Suppose we can achieve the desired effect with k discs, and now we have k+1. Calls the discs X, Y and Z and suppose all discs start on X and are to be moved to Y. Observe that if we just ignore the bottom (largest) disc the remaining k discs are subject to the same rules of the Hanoi game, so by our induction hypothesis there is a sequence of moves that ends up with all of them on peg Z. From this state it is possible to move the largest disc from X to Y. For the remainder of the sequence again the largest disc can be ignored, and again moving the k discs from Z to Y can be done. In the end all discs are on peg Y in the desired order, so we have shown how to generate a sequence of steps that move k+1 discs.

The two parts above are sufficient to prove the general result. If one writes an abbreviation H_n for the statement ``The Hanoi puzzle can be solved if there are n discs'' then we proved H<sub>1</sub> directly, and then set up a chain $H_{1} \Rightarrow H_{2}$, then $H_{2} \Rightarrow H_{3}$, $H_{3} \Rightarrow H_{4}$ and so on for ever. So you see that the inductive step in the proof is just a way of building up (all at once) a chain of simple `` $\Rightarrow$'' deductions.

It is vital in proofs by induction to have a base case. In many examples that you will come across it will be incredibly trivial, but it is still important to write it down.

In the above example the inductive step took the view that when proving stage n it was legal to assume that stage n-1 was true². An alternative variant on the induction idea is that when proving stage n you assume that the result has already been proved for all values less than n, not just the special value n-1.

A lion may be asleep somewhere in a desert, can we find it or discover that it is absent?

Base case:

If the desert has area less than 10 square metres then we can find the lion [since this example is slightly a joke I am going to assume that this remark is ``obviously'' true].

Inductive step:

Divide the desert into two sub-deserts each of equal area. Call these N and S (or E and W if you like). Observe that their area is in each case smaller than that of the whole desert. Thus by an induction hypothesis we can find the lion (or its absence) in each sub-desert. If we find the lion in one part we report success, if it is not found in either sub-desert it is utterly absent.

This proof needs one more crucial component--an argument that if we take any desert at all and keep dividing it in two we will always end up with a region of sand that has area less than 10 square metres. The base case here is in fact a bit questionable, especially if you imagine a large desert always being split strictly North/South so that the 10 square metre base case is in fact a very very long but very very thin strip of territory. Such concerns do not damage the structure of the inductive proof, but should serve to warn you that all the fine details must be in place for a proof to be valid.

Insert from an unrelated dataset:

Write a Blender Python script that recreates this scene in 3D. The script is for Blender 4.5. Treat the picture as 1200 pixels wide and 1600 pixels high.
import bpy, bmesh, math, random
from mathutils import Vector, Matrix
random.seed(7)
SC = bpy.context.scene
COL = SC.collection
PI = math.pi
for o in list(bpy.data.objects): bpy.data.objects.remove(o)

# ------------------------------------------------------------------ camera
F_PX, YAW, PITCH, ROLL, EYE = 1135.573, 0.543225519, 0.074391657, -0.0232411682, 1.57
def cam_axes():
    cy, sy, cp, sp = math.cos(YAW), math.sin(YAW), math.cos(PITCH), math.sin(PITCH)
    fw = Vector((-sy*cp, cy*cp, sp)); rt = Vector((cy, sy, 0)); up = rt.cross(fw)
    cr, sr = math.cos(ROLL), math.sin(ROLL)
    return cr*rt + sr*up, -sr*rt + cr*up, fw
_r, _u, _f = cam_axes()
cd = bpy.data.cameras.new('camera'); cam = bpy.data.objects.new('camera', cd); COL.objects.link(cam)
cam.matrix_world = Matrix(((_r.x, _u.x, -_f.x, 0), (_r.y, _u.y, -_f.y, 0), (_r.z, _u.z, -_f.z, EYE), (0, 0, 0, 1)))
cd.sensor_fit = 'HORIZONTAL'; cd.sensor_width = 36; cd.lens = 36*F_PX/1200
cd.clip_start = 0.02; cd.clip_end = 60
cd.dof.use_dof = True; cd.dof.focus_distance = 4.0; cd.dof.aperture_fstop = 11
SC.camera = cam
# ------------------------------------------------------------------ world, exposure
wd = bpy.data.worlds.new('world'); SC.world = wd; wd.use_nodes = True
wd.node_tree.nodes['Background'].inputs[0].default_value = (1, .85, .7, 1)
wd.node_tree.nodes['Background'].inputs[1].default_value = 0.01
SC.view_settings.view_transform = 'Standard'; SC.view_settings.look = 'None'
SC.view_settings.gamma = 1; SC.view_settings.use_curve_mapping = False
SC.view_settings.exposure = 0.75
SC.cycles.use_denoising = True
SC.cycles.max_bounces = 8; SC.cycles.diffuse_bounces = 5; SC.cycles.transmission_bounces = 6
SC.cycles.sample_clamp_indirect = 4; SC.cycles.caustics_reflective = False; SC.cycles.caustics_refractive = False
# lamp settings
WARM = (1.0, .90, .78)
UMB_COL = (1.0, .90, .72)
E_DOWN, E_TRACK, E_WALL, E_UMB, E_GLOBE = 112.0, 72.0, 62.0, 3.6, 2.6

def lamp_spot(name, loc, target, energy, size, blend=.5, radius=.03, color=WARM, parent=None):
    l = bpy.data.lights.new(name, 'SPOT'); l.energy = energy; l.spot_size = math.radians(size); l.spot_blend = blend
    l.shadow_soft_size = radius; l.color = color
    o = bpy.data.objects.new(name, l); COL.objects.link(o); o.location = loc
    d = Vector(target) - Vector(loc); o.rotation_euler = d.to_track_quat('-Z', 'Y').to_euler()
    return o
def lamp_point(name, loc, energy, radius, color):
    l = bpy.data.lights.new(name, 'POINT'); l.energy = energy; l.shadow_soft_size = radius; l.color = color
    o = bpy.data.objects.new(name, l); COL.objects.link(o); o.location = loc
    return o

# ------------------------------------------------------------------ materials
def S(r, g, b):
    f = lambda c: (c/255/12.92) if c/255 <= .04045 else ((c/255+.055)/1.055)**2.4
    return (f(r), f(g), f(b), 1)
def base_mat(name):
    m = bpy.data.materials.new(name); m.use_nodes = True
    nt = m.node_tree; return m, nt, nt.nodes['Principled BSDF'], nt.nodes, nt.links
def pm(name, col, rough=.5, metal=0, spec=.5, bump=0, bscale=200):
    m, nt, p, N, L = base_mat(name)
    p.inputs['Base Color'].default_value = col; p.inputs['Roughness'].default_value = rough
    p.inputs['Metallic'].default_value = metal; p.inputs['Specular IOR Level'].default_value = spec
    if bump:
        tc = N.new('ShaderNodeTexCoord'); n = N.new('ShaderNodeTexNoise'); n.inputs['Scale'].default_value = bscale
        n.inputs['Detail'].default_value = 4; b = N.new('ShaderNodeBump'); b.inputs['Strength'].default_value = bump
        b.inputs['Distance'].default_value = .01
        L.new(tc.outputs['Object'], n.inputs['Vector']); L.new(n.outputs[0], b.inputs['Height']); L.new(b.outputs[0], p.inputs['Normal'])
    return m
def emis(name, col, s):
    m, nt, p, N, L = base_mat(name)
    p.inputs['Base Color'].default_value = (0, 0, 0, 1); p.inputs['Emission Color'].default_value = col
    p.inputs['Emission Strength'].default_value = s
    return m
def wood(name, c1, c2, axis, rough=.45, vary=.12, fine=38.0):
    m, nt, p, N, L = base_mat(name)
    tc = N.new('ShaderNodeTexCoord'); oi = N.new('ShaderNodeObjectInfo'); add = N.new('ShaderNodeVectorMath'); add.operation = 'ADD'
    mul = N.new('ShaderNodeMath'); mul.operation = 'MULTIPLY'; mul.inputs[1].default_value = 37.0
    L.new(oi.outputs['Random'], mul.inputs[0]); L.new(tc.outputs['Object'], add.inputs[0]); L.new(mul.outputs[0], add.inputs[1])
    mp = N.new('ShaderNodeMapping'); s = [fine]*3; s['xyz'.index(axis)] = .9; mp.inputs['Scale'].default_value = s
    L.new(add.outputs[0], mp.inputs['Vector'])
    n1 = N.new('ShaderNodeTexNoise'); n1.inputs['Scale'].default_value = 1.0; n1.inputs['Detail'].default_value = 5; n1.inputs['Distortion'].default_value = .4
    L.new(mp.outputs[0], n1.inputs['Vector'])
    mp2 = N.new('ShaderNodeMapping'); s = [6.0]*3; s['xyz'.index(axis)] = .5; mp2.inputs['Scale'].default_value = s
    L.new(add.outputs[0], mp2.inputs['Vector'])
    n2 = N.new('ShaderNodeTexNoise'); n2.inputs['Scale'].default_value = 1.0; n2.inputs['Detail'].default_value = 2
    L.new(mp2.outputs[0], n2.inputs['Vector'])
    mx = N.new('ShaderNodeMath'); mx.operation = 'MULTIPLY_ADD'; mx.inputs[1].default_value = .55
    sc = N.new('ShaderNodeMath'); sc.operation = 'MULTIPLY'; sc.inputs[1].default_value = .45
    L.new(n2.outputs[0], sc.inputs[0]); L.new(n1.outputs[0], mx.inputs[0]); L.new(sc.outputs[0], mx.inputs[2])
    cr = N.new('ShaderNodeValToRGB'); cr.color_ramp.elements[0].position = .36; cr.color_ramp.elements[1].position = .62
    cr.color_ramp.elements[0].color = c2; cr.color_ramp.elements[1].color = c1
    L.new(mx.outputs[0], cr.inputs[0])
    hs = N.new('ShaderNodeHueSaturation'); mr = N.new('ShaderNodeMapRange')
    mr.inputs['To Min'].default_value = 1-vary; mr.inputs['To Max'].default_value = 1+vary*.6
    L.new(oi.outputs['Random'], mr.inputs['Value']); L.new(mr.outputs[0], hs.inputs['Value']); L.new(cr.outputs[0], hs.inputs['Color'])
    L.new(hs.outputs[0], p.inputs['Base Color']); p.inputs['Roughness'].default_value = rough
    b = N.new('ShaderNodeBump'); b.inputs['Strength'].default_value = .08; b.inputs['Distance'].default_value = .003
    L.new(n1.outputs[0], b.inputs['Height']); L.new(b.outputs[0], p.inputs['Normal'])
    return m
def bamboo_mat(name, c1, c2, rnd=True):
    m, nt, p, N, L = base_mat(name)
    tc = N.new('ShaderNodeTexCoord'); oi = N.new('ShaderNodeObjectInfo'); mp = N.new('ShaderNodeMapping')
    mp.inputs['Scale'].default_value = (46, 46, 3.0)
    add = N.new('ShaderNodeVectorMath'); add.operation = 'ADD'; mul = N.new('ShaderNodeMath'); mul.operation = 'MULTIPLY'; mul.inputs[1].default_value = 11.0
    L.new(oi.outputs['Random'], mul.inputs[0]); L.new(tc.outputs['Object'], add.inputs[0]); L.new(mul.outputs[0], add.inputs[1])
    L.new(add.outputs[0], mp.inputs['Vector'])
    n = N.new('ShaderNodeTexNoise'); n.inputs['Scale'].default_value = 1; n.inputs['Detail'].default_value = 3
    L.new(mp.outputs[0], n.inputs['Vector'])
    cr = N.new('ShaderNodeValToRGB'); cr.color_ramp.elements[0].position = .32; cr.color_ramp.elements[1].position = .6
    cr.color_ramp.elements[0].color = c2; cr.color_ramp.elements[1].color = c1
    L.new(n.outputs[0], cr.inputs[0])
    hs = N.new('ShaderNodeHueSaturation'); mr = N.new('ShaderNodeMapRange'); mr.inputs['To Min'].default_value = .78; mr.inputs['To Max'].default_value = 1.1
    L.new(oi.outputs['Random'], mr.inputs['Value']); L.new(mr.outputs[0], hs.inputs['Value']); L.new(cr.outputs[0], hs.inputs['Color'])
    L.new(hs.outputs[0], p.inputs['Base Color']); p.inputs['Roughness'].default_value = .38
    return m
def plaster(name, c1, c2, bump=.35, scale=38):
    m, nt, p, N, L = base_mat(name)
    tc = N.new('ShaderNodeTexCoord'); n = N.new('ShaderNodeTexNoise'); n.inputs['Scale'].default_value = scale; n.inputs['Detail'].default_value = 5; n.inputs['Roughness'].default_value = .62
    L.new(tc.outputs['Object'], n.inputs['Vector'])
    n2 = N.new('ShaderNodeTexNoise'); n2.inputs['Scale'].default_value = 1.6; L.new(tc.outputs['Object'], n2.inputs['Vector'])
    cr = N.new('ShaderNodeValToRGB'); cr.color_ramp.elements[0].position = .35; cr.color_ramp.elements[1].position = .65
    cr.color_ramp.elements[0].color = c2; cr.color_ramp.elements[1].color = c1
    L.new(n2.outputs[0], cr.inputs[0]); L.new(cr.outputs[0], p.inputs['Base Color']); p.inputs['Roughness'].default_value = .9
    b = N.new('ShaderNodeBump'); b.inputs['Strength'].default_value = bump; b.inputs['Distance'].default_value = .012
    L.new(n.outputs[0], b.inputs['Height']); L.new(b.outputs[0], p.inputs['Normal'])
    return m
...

I will show one more example of a proof that uses a form of induction. The result I want to prove is that any arithmetic expression that uses just addition and multiplication and that has only even numbers written in it will evaluate to an even value. This will be structurally much closer to many of the proofs needed for DS&A methods. The inductive proof will be in terms of the number of operators in an expression.

Base case:

With no operators at all the expression is just a number, and by the statement of the problem that is an even one.

Inductive step:

If there is at least one operator then the whole expression is of the form $A \oplus B$where $\oplus$ will be either an addition or multiplication operator, and A and B are sub-expressions. I will treat things like 2+4+6 as (2+4)+6 here. There are then two cases to consider

The leading operator is +

Each of A and B will have fewer operators than the whole expression, hence by induction each will evaluate to an even number. The sum of two even numbers is even, hence the whole expression is even as required.

The leading operator is *

Similarly, since the product of two even numbers is even.